Spenser's Irish Rivers (3)

Patrick Weston Joyce
1911

In the words "that once his people over-ran" the poet alludes to an ancient legend accounting for the origin of Lough Melvin, that at a very remote period the river overflowed the land and turned the valley into a lake. This legend is recorded by several of our old Irish writers, among others by the Four Masters, who relate that a certain king of Ireland named Melga who reigned many centuries before the Christian era, was slain in battle; that when his soldiers were digging his grave the waters burst forth from it and overwhelmed both the land and the people; and that the lake formed by this fatal inundation was called by the name Lough Melga, in memory of the king.[4]

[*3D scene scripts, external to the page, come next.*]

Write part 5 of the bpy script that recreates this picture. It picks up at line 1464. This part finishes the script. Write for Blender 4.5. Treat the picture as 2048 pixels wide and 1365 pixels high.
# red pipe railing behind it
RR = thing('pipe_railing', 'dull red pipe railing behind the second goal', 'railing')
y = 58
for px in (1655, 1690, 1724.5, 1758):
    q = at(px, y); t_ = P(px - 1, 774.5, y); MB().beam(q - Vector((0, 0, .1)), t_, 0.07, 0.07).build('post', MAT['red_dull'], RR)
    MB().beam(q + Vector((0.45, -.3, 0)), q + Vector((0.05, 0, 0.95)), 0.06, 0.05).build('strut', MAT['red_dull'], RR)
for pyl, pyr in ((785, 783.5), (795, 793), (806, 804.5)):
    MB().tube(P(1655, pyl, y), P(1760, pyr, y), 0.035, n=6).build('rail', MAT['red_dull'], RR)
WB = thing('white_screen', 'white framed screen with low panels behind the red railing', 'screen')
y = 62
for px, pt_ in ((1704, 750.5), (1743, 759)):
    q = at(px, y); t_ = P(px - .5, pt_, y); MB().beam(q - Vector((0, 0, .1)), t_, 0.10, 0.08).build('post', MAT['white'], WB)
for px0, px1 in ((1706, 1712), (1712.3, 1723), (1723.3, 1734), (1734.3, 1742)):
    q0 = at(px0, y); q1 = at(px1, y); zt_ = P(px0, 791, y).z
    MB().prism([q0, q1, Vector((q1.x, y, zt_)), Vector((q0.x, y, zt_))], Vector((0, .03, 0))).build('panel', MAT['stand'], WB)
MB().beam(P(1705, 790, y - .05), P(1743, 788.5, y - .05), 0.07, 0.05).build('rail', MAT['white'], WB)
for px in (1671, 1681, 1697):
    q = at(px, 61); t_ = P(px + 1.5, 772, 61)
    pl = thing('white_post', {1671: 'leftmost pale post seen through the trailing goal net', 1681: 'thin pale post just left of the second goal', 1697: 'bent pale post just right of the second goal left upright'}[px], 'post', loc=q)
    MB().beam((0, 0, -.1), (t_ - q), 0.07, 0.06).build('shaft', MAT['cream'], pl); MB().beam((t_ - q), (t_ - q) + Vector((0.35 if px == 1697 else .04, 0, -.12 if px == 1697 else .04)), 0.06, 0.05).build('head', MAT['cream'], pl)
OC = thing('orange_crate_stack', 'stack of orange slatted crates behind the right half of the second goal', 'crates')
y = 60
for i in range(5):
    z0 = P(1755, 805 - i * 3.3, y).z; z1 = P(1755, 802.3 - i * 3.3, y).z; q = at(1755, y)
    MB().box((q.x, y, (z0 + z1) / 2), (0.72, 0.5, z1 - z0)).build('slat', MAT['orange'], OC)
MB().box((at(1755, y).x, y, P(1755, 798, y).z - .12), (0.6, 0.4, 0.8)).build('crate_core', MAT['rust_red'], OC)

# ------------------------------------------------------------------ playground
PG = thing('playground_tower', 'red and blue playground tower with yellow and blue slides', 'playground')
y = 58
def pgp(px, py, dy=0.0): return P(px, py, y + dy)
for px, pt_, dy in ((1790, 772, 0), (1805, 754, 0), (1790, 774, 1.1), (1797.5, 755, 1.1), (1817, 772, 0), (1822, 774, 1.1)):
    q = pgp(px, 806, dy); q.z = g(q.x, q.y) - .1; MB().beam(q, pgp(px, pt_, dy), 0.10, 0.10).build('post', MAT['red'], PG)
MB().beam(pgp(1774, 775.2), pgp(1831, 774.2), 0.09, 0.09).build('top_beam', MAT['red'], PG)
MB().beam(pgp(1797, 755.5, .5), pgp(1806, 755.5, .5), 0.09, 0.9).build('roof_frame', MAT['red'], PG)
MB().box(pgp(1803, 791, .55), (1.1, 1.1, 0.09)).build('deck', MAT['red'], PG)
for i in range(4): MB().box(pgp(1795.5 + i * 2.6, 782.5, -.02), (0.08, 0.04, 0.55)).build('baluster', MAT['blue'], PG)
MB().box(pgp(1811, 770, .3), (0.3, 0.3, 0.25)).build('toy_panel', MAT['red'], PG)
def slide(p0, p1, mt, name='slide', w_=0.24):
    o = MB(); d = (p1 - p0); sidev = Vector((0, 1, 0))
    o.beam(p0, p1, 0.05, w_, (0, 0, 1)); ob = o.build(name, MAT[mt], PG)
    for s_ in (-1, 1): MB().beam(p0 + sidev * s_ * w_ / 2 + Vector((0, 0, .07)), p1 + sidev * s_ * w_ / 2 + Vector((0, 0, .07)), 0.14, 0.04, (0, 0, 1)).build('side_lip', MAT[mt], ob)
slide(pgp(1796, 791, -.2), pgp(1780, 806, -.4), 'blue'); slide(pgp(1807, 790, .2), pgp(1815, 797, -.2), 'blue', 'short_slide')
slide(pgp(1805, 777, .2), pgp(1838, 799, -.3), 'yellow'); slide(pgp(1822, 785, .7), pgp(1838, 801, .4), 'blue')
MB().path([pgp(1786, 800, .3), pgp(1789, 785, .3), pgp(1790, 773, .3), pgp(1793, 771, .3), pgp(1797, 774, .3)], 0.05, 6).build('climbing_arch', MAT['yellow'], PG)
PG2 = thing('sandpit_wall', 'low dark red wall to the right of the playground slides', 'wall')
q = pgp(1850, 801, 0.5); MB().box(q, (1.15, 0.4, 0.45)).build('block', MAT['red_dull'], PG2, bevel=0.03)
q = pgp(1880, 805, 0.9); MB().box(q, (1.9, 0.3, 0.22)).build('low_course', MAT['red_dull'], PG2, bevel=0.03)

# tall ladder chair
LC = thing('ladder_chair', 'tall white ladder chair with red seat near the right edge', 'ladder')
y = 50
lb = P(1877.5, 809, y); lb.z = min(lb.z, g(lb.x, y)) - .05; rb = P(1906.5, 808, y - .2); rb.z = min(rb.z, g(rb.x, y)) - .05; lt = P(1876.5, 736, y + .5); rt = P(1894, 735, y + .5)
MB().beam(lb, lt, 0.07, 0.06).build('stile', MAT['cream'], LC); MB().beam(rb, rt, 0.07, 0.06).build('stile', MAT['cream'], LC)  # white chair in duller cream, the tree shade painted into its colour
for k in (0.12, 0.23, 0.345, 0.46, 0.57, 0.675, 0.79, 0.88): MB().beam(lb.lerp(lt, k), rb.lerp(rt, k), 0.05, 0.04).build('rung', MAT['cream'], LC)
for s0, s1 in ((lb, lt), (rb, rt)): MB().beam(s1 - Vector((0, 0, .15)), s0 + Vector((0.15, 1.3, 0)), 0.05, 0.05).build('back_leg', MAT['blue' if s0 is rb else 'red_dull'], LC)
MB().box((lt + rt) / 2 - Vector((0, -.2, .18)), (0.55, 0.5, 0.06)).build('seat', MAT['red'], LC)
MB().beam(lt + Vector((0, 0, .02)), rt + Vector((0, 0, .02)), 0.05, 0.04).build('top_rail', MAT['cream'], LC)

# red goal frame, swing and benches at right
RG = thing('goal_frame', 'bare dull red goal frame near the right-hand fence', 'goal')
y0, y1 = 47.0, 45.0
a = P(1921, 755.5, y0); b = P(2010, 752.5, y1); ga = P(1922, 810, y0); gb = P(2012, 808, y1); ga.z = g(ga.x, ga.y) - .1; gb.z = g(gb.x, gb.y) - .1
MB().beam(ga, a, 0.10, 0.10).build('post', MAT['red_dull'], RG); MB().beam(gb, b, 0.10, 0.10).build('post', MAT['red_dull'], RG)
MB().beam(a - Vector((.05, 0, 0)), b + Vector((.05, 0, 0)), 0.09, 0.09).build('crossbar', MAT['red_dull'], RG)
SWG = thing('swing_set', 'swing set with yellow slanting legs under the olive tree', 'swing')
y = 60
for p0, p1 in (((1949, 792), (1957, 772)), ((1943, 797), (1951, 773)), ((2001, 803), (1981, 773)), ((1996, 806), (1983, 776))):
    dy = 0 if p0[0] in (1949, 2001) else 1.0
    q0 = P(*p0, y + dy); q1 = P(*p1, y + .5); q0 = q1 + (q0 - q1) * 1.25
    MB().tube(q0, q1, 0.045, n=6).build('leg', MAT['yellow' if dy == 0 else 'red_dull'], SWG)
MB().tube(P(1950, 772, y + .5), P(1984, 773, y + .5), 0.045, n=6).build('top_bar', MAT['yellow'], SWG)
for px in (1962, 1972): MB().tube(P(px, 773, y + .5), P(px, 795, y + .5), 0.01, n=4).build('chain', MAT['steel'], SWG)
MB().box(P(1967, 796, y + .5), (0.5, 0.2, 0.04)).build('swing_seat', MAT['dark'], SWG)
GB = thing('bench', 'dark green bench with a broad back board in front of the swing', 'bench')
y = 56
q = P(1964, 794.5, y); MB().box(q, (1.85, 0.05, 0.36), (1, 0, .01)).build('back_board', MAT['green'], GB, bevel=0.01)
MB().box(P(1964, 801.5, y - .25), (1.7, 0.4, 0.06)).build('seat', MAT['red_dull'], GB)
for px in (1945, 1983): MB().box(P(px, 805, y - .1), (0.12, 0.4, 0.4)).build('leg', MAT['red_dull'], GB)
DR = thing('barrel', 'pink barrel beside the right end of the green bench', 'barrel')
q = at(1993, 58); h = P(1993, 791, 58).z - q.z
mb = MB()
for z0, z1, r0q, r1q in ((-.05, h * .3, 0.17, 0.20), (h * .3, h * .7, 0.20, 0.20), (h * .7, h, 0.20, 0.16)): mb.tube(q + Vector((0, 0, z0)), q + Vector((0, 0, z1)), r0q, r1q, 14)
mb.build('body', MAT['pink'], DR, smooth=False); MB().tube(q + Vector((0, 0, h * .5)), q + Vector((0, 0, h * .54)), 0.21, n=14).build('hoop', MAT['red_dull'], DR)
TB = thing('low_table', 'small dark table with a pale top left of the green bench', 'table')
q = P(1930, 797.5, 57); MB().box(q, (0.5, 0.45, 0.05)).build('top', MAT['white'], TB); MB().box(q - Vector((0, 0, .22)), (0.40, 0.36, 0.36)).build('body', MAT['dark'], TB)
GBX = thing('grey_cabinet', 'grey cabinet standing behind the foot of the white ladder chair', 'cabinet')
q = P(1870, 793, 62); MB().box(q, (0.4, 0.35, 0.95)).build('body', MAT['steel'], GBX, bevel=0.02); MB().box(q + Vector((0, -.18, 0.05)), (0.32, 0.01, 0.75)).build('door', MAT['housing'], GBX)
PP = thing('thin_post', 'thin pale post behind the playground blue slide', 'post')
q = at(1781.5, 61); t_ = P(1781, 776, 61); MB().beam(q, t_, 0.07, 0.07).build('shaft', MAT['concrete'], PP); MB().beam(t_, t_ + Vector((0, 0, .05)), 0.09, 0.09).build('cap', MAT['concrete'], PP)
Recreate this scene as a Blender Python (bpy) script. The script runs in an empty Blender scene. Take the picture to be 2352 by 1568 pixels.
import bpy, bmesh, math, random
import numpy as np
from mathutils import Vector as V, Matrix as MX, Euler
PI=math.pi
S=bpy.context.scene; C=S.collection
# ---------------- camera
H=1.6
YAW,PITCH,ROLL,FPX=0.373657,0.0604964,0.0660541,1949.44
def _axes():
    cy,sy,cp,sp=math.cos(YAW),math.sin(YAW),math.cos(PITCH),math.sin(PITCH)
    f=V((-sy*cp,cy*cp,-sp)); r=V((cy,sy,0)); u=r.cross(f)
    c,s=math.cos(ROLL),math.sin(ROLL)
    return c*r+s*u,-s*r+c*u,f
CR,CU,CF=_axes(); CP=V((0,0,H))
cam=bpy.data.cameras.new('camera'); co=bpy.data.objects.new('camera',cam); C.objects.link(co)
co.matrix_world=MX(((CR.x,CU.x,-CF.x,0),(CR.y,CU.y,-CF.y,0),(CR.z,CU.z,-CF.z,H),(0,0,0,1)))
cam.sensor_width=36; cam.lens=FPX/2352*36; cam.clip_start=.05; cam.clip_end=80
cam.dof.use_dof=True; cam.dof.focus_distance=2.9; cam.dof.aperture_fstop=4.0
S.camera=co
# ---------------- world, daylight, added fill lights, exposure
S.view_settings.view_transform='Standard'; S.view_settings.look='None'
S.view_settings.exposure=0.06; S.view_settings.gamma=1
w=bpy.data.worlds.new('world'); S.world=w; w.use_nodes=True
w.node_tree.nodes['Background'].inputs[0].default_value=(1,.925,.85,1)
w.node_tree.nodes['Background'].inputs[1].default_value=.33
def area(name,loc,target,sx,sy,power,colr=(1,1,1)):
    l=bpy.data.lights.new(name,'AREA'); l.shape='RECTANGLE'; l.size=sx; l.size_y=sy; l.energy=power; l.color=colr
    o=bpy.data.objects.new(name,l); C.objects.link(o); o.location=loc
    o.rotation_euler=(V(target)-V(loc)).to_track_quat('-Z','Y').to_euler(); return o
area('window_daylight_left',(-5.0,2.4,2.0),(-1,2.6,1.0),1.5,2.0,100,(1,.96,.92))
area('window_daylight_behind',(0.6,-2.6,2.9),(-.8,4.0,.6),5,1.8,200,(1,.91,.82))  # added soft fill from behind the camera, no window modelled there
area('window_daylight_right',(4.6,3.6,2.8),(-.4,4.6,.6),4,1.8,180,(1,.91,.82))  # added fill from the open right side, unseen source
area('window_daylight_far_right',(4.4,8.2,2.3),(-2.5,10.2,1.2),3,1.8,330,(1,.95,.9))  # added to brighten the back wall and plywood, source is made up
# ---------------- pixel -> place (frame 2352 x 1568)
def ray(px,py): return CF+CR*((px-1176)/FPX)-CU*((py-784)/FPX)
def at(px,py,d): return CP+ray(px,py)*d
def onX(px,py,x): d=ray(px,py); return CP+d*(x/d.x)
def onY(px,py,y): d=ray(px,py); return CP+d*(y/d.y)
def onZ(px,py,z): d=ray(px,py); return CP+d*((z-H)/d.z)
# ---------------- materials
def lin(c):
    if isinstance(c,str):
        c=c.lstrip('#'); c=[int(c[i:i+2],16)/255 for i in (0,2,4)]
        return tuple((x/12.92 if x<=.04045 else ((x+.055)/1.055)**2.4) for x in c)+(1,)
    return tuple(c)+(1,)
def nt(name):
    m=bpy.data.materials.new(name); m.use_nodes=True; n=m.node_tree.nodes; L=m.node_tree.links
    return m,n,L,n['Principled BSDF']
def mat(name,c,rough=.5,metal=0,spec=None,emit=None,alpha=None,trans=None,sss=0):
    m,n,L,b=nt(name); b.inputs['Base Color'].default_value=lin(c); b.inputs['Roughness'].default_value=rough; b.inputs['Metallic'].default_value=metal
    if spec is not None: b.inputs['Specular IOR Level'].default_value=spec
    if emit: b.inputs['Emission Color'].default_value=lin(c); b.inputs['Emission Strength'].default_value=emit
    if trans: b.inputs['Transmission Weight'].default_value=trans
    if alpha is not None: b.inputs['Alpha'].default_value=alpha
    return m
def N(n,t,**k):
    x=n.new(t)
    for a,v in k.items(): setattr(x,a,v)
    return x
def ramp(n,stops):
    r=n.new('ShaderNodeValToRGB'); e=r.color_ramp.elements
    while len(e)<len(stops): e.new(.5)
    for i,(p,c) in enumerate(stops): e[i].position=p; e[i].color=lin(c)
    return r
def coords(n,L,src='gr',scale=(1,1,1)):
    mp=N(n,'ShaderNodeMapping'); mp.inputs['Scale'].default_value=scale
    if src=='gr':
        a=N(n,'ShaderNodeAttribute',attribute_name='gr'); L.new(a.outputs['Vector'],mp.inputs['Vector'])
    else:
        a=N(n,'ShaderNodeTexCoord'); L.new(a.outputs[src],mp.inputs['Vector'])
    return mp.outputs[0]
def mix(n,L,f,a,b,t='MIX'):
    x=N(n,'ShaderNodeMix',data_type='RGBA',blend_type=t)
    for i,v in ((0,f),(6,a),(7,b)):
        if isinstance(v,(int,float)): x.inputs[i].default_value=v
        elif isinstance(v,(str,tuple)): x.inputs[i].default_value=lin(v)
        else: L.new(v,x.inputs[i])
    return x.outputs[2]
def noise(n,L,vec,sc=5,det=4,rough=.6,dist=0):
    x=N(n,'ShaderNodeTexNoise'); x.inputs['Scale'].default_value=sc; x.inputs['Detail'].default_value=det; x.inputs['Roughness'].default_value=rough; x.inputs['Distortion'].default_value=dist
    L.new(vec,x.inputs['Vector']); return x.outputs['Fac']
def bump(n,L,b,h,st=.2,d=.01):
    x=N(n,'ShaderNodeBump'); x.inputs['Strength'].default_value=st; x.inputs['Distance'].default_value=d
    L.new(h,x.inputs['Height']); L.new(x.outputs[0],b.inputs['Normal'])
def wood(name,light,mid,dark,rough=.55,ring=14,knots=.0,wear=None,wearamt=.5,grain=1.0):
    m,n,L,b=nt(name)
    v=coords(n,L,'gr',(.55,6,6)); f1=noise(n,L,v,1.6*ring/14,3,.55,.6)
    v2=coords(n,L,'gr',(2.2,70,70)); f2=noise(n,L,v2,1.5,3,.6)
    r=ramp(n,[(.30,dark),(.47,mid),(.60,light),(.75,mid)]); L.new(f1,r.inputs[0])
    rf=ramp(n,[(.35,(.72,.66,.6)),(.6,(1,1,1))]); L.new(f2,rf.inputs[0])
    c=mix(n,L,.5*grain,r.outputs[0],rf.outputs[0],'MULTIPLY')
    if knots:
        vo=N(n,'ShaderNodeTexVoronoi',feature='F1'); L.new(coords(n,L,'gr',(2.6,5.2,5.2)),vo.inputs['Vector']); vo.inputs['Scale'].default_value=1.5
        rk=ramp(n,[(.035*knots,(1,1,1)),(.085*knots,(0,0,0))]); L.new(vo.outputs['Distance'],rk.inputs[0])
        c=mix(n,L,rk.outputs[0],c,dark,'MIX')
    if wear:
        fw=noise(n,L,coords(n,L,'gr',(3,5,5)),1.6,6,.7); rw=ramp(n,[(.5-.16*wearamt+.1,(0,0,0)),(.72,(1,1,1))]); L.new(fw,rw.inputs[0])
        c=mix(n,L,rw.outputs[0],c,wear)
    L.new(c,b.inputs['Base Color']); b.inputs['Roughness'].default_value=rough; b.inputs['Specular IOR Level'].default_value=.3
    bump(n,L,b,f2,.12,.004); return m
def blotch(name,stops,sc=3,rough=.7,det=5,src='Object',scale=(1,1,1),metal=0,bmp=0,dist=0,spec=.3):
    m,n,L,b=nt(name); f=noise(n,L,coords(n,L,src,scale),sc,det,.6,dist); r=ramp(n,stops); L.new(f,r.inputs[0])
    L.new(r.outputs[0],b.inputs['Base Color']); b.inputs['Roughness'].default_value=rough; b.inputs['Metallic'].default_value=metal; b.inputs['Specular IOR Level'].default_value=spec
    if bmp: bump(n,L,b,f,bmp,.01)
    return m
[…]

Legends like this are told in connexion with most of the large lakes of Ireland, and some of them have held their ground for a very long time indeed; they are mixed up with the earliest traditions of the country, and not a few of them are current among the peasantry to this day. Giraldus Cambrensis, writing in the twelfth century, records a legend of this kind regarding Lough Neagh; and this story is also found in some of the oldest of the native Irish writings, from which indeed Giraldus borrowed it, though he added a few characteristic touches of his own. He mentions, moreover, what the people will tell you to this day, that the fishermen sometimes see the lofty and slender ecclesiasticae turres or "Christian round towers," remains of the ancient submerged city beneath its waters, a belief which Moore has embalmed in the well-known lines:—

On Lough Neagh's banks as the fisherman strays,

When the clear cold eve's declining,

He sees the round towers of other days

In the wave beneath him shining.

Before parting with this little stream I wish to make an observation on the word "sad," by which it is designated in the present passage. The reader cannot help observing that the poet's fancy is ever ready to seize on any correspondence—whether real or imaginary—between the names and the characteristic features of the several streams in his catalogue; and this conceit he often embodies in some happy descriptive epithet. I shall have occasion to notice this peculiarity farther on. But with respect to the name Trowis, it is clear that the poet thought it was an anglicised form of an Irish word of similar sound, which signifies sorrow or sadness;[5] and once his fancy had caught up this interpretation he connected the name with the event; so that supposing him right in his conjecture, his "sad Trowis," in the present passage would be quite as appropriate as "false Bregoge" in Colin Clouts come home againe (see below).

As for "Mulla mine whose waves I whilom taught to weep," it is enough for the present to point out that it is the little river properly called the Awbeg, flowing near Spenser's own residence of Kilcolman and falling into the Blackwater; but I shall have more to say of it in connexion with others of Spenser's rivers.

I will now consider the two rivers, "Swift Awniduff which of the English man is cal'de Blacke-water," and "Strong Allo tombling from Slewlogher steep." The former ("Swift Awniduff") has been wrongly set down as the Munster Blackwater, whereas it is really the northern Blackwater, flowing between the counties of Armagh and Derry, and falling into the southwest corner of Lough Neagh; and the latter ("Strong Allo") has been taken to mean the little stream now called the Allo or Allow, flowing into the Blackwater near Kanturk in the county of Cork, though Spenser really intended it for the great Blackwater itself. Dr. Smith, a very careful writer, who published his History of Cork about the year 1750, was the first, so far as I know, to discuss those rivers mentioned by Spenser; and he identifies "Strong Allo" with the present river Allo, and the Awniduff with the Munster Blackwater. He is followed by Crofton Croker in his Researches in the South of Ireland. In Todd's edition of Spenser the error is repeated; but Todd received his information from Joseph Cooper Walker author of The History of Irish Bards, who merely copied Smith without adding anything of his own. And all other writers who have written on the subject from Smith's time to the present have followed him in his error, with the single exception of the Rev. C. B. Gibson, who at page 300, vol. i. of his History of Cork, places the Awniduff correctly, though without giving any proof of the correctness of his identification.

Notes

[4] The old Irish form of the name is Loch-Meilghe, which has been corrupted to Lough Melvin by the English-speaking people. Lough Melvin lies four miles south of Ballyshannon in Donegal.

[5] Irish truaghas (pronounced trooas), sadness, wretchedness, from truagh (troo) sad. The poet's fancy is not correct, for the ancient name of the river is not Truaghas but Drobhaois (pronounced drowish) a very different word. Spenser was accustomed to get Irish words and phrases translated for him by those of his Irish acquaintances who could speak English. There is abundant evidence of this in various parts of his View of the State of Ireland in which he gives the equivalent of many Irish terms; and in one place he expressly says: "I have caused divers of them (Irish poems) to be translated unto me that I might understand them . . . ." It must have been some of his Irish friends that attempted to explain Trowis for the poet by identifying it with truaghas, sadness; for the peasantry, even to this day, as I know well, are very fond of this kind of speculative etymology.